Task directions:
Your task is to repeat only the lines from the one with "What Blender Python" through the one with "return np.array([u/dy*Y, Y, z])", exactly as they stand, both ends included.

[Scripts that build scenes]
- - - - -

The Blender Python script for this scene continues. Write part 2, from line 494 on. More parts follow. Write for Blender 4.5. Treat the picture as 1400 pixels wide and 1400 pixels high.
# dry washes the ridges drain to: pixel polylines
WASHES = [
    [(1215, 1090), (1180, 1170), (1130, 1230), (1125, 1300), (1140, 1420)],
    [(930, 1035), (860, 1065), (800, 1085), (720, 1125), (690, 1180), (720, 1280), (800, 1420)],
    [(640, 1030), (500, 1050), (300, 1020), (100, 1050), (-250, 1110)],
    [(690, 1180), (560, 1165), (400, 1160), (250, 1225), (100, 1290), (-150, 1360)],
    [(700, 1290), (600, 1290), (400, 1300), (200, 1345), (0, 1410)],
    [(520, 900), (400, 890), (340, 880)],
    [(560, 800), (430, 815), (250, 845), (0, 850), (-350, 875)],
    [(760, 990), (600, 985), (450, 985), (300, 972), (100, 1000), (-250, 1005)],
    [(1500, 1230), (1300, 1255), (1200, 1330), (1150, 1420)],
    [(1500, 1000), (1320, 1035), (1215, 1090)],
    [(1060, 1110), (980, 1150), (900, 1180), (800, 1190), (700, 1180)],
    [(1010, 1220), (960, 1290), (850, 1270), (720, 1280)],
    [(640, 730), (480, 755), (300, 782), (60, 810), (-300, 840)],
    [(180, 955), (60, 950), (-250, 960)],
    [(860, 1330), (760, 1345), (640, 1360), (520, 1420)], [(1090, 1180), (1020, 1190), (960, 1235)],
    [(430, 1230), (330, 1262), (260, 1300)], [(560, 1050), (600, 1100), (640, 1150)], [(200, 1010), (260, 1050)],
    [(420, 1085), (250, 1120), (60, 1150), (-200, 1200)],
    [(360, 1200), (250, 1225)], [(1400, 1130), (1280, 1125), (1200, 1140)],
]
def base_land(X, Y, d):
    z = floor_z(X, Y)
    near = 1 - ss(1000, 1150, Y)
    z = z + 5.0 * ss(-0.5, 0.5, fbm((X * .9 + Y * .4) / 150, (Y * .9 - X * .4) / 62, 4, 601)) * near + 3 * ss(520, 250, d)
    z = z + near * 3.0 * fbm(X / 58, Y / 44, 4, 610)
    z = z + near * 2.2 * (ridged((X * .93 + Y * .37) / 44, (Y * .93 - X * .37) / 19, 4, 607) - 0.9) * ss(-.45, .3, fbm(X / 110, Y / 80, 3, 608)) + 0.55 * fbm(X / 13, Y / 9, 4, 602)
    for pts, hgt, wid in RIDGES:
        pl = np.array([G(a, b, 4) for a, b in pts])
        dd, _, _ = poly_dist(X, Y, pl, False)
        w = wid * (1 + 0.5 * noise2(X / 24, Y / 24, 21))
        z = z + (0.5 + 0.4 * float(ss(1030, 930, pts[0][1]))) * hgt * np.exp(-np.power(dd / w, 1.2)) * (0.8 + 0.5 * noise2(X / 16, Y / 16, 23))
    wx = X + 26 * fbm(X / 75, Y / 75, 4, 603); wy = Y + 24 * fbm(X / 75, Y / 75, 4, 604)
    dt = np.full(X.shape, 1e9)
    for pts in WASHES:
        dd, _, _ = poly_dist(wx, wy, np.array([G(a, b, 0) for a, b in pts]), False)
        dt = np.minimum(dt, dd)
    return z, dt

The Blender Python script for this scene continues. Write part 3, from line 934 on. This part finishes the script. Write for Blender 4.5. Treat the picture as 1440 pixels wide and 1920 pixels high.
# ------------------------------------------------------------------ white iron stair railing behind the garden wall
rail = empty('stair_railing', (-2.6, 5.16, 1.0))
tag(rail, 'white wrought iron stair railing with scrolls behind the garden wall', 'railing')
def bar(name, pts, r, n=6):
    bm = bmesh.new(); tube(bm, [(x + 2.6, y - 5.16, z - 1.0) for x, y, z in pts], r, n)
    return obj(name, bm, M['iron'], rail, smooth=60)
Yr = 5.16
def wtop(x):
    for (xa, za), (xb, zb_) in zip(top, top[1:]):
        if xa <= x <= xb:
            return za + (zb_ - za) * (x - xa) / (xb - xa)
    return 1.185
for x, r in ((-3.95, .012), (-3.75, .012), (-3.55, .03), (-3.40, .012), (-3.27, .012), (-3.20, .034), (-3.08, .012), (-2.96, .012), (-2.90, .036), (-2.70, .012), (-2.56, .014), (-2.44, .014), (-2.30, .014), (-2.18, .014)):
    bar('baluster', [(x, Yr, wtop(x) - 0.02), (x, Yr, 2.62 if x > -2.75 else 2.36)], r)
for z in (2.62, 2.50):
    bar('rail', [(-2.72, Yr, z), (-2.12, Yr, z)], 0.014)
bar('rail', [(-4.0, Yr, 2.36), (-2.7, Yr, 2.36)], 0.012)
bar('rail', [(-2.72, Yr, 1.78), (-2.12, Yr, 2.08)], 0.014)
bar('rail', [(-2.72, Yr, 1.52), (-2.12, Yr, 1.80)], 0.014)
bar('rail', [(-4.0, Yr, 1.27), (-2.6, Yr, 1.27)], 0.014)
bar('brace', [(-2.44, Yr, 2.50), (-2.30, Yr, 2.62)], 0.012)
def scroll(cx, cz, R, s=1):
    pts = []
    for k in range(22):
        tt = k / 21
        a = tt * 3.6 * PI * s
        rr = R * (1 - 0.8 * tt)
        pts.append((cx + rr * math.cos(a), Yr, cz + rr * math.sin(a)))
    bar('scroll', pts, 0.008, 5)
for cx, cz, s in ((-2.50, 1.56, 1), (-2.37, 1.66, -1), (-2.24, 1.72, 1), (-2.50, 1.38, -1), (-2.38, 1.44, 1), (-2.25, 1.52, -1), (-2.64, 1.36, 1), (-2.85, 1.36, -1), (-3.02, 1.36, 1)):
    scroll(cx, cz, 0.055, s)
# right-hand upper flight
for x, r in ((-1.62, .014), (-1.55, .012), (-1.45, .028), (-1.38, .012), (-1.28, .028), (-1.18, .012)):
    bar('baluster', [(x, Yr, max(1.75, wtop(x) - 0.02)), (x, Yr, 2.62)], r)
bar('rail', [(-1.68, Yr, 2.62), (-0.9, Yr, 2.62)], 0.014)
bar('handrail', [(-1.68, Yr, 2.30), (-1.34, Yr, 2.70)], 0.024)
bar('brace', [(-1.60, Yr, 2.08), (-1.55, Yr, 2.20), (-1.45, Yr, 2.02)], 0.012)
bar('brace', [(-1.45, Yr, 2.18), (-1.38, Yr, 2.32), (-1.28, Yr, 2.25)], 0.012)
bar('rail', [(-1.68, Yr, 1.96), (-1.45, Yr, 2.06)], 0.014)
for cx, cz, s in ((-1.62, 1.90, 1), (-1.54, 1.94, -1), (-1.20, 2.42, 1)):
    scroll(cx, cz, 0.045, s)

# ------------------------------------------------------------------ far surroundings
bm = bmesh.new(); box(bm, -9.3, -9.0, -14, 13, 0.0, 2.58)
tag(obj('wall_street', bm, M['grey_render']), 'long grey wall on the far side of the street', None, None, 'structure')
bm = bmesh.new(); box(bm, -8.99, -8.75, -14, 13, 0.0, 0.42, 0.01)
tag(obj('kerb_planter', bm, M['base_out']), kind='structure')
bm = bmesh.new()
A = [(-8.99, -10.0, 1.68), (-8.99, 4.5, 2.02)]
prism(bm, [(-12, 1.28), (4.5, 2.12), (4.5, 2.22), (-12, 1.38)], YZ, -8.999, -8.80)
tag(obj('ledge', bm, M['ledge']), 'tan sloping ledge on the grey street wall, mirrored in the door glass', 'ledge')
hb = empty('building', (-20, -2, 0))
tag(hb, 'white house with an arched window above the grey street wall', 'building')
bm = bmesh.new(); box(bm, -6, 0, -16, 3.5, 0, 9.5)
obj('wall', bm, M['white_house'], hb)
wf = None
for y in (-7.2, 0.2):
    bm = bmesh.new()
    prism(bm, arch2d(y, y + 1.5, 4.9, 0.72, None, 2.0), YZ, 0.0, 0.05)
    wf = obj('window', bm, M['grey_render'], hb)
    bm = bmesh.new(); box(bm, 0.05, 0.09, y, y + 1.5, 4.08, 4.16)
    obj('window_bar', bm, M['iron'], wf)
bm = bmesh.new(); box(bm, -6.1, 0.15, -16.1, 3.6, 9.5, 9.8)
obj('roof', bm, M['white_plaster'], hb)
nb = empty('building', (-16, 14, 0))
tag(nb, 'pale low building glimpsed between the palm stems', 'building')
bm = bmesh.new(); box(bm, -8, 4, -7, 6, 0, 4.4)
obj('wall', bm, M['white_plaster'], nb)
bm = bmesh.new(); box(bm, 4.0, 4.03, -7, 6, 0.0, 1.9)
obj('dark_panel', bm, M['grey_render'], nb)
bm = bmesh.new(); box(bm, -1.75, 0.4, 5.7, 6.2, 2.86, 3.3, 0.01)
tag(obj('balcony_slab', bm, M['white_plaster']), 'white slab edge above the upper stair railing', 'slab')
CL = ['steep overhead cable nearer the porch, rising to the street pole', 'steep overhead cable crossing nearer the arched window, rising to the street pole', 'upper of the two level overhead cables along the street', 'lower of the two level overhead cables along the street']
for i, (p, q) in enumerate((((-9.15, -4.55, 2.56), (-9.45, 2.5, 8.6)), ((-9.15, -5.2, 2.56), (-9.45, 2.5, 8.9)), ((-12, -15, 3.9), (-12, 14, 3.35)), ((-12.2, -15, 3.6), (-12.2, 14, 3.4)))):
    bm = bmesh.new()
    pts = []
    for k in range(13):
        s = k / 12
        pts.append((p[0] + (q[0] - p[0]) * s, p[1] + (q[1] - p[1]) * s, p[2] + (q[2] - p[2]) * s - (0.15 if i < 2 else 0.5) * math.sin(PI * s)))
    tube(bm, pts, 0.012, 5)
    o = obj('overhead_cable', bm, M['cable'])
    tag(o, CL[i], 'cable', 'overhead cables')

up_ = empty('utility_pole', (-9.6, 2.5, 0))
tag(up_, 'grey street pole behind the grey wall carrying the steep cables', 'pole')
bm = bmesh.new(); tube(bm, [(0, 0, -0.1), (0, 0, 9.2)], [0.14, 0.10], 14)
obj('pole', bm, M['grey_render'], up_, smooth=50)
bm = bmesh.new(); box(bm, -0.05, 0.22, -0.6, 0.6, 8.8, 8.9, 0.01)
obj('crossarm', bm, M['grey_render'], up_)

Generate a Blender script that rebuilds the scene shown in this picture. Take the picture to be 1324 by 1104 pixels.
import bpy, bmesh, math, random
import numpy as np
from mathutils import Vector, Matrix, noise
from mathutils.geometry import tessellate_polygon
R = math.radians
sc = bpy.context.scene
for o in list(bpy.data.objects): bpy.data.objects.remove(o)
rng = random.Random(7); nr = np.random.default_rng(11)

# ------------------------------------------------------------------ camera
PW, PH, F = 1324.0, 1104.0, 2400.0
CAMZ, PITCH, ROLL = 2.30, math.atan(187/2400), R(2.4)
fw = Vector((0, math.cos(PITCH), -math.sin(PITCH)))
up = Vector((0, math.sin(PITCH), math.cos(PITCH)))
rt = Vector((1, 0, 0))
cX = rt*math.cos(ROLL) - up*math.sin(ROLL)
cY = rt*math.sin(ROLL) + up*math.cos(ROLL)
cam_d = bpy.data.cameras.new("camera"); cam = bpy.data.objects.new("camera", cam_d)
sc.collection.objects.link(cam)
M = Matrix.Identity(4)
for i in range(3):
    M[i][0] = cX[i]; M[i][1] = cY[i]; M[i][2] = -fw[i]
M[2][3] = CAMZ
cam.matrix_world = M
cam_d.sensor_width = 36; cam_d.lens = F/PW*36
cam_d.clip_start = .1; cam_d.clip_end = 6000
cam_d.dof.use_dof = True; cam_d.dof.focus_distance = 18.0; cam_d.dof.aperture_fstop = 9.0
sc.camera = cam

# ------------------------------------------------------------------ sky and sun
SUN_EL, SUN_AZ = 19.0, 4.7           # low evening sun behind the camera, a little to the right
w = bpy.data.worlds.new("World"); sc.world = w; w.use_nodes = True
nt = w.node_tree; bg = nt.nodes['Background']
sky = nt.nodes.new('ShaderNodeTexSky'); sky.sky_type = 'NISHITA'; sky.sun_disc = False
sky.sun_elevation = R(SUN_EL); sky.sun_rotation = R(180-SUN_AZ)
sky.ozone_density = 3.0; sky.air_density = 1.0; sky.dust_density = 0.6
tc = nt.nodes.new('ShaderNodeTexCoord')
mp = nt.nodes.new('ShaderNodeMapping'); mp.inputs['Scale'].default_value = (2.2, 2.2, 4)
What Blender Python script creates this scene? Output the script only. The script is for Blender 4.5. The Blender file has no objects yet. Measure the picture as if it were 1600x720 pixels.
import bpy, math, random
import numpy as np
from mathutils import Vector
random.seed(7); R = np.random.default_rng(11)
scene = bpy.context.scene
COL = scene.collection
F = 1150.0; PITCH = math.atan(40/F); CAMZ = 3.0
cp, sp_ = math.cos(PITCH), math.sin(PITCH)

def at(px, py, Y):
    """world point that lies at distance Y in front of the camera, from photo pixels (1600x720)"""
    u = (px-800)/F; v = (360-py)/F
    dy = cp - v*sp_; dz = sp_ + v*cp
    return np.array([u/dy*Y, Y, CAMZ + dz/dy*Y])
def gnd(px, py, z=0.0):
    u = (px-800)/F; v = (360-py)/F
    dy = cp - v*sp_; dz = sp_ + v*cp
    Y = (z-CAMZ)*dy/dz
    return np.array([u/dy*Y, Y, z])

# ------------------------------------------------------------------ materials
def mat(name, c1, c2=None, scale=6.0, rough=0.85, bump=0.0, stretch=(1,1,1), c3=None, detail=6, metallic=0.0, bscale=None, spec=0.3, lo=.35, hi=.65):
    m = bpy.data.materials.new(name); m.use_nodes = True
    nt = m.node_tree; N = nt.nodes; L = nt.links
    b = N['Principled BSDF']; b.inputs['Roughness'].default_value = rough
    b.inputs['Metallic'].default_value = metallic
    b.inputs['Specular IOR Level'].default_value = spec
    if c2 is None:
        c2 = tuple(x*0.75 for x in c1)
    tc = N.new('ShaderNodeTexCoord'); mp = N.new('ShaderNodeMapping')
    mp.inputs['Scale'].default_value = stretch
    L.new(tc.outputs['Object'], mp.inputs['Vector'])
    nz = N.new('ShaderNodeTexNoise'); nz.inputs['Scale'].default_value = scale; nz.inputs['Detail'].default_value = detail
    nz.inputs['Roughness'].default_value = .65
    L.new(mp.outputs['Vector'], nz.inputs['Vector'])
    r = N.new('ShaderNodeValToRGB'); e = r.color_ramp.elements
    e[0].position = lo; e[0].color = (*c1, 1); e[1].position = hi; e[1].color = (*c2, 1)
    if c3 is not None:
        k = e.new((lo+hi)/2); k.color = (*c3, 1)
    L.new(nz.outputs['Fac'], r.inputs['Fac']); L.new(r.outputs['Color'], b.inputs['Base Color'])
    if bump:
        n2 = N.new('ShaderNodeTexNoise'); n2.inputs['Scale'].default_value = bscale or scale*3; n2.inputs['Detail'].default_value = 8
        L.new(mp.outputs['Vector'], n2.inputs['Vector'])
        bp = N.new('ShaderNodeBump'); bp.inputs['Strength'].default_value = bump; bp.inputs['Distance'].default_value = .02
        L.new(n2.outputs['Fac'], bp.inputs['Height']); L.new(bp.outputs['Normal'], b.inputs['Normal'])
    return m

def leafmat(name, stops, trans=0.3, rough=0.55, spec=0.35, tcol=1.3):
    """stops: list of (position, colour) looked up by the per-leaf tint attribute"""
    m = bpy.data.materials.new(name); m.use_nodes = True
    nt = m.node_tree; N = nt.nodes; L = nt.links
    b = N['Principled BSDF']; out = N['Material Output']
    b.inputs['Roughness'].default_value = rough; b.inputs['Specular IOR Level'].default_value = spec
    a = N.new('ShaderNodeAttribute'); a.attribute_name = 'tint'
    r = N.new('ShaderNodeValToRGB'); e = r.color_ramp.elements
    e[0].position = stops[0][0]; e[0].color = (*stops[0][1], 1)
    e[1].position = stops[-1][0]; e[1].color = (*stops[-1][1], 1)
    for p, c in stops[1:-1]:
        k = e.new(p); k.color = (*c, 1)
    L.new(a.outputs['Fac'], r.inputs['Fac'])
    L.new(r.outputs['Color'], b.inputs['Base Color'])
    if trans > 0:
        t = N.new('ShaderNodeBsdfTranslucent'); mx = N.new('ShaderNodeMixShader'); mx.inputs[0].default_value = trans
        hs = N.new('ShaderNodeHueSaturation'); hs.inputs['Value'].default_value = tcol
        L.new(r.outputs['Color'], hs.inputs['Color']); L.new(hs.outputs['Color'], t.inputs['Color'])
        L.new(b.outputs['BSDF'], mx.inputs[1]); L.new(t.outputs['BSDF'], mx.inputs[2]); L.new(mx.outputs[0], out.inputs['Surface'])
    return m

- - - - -

Solved exercise:
What Blender Python script creates this scene? Output the script only. The script is for Blender 4.5. The Blender file has no objects yet. Measure the picture as if it were 1600x720 pixels.
import bpy, math, random
import numpy as np
from mathutils import Vector
random.seed(7); R = np.random.default_rng(11)
scene = bpy.context.scene
COL = scene.collection
F = 1150.0; PITCH = math.atan(40/F); CAMZ = 3.0
cp, sp_ = math.cos(PITCH), math.sin(PITCH)

def at(px, py, Y):
    """world point that lies at distance Y in front of the camera, from photo pixels (1600x720)"""
    u = (px-800)/F; v = (360-py)/F
    dy = cp - v*sp_; dz = sp_ + v*cp
    return np.array([u/dy*Y, Y, CAMZ + dz/dy*Y])
def gnd(px, py, z=0.0):
    u = (px-800)/F; v = (360-py)/F
    dy = cp - v*sp_; dz = sp_ + v*cp
    Y = (z-CAMZ)*dy/dz
    return np.array([u/dy*Y, Y, z])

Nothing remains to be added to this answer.